Saturday, September 09, 2006

Two Films (by Bresson)

Over the past couple days, I've watched Michael Haneke's Le Temps du Loup (Time of the Wolf) and Robert Bresson's much older Pickpocket. I was interested when I heard Isabelle Huppert, in an interview included on the DVD, note that many people compare Haneke's pacing with that of Bresson. Superficially, this claim is very valid - they both keep camera movement to a minimum, in general, and tend to rely very heavily on shots of very long duration. However, and Huppert notes this as well, although to make a different point, the uses to which they put these stylistic choices are very different.
Haneke is stretching us to the breaking point - this goes hand in hand with the realism that he seems to be directing his actors to. A very good example of this is in the scene when the central family of the film first arrives at their vacation home in the French countryside. They unexpectedly encounter a family of what appears to be middle class standing, judging by their clothes. This second family has taken refuge in the house and they violently resist the intrusion of the owners. The scene in its entirety deserves a more thorough treatment than I want to offer right now, but it does contain a moment of strange (realistic, perhaps) potency.
The father of the family living in the house responds to the other father's attempts at a peaceful reconciliation by shooting him, by what feels like raw impulse. The specific event I want to focus on is the reaction of the wife, played by Huppert. Her face is blank; she does not immediately scream or freak out, unlike the wife of the shooter, who becomes immediately hysteric, repeating over and over to her husband, "You killed him!" Huppert's character instead looks off in disbelief and, finally, vomits.
What Haneke is offering us, then, is not a psychology as much as a physiology. We do not hear her voice her anguish, but we cannot avoid seeing it. For Bresson, however, there is nothing we cannot avoid. The entire epiphany of the film (as well as the subtle foreshadowing towards it) is easily missed - and that's what gives it its epiphanic quality. The crux of the difference between Haneke's and Bresson's work lies here, and this is perhaps where Huppert is justified in qualifying the comment about their resemblence. For her, Haneke is equal measures Bresson and Hitchcock. This is true in several senses.

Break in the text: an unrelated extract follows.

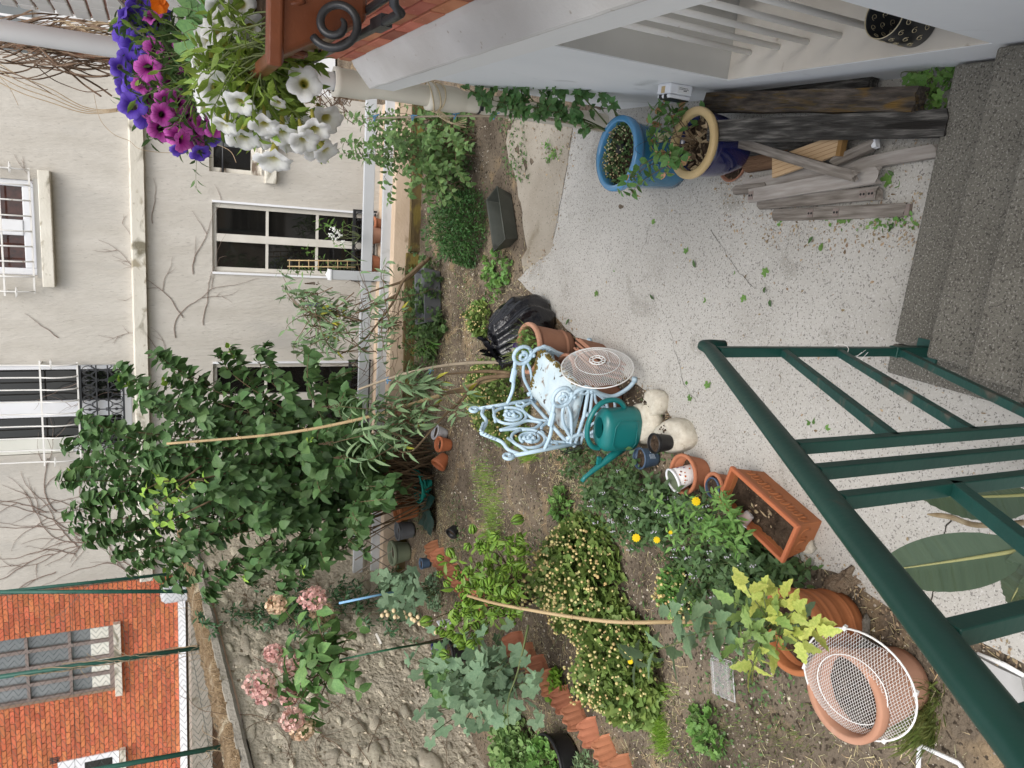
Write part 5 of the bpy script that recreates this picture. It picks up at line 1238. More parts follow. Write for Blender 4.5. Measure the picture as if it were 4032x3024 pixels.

First, Le Temps du Loup is structured as by the MacGuffin: the entire setup of world-wide catastrophe is just a device, later almost forgotten, to bring us to the point of seeing the futility of these characters' lives and, by extension, to recognize the West's immense privilege with respect to the majority of humanity.
Second, there is the immense build-up in tension to the final revelation. The quality of the revelation is, more than anything else, what distinguishes this film from Hitchcock and Bresson, but in formula, it resembles Hitchcock. The whole film is a building up to the final scene (excluding the train coda) where we find the young boy trying to burn himself for the sake of the community of survivors. This triggers another character, who is on watch, to come to his rescue and comfort him. This particular character has previously been characterized as xenophobic and unforgiving - these characteristics are perhaps not overridden in these final moments of tenderness, but they are certainly put to the side as Haneke presents us with the movie's first human (in a positive sense) moment. And with it, as a sort of justification for the entire film, perhaps, he lets us know that he does place faith in humanity.
Bresson, on the other hand, is not so obvious with his moments of revelation. Their foundation is the subtle changes in phrasing and expression, the gap between the characters of his film and the humans we know them to be - how else to explain their cryptic behavior but to introduce a human element? It is Michel's task in this film to discover what being human in such a world would mean. For the viewer, as well, his humanity only makes sense in the last moment, with the delivery, the only realistic delivery in the entire film, of the final line. For Bresson, the plot truly matters in a Hitchcockian sense, as it is the experience of each moment of Michel's life, not just the circumstances they allow to be set up, is crucial to understanding of the epiphany.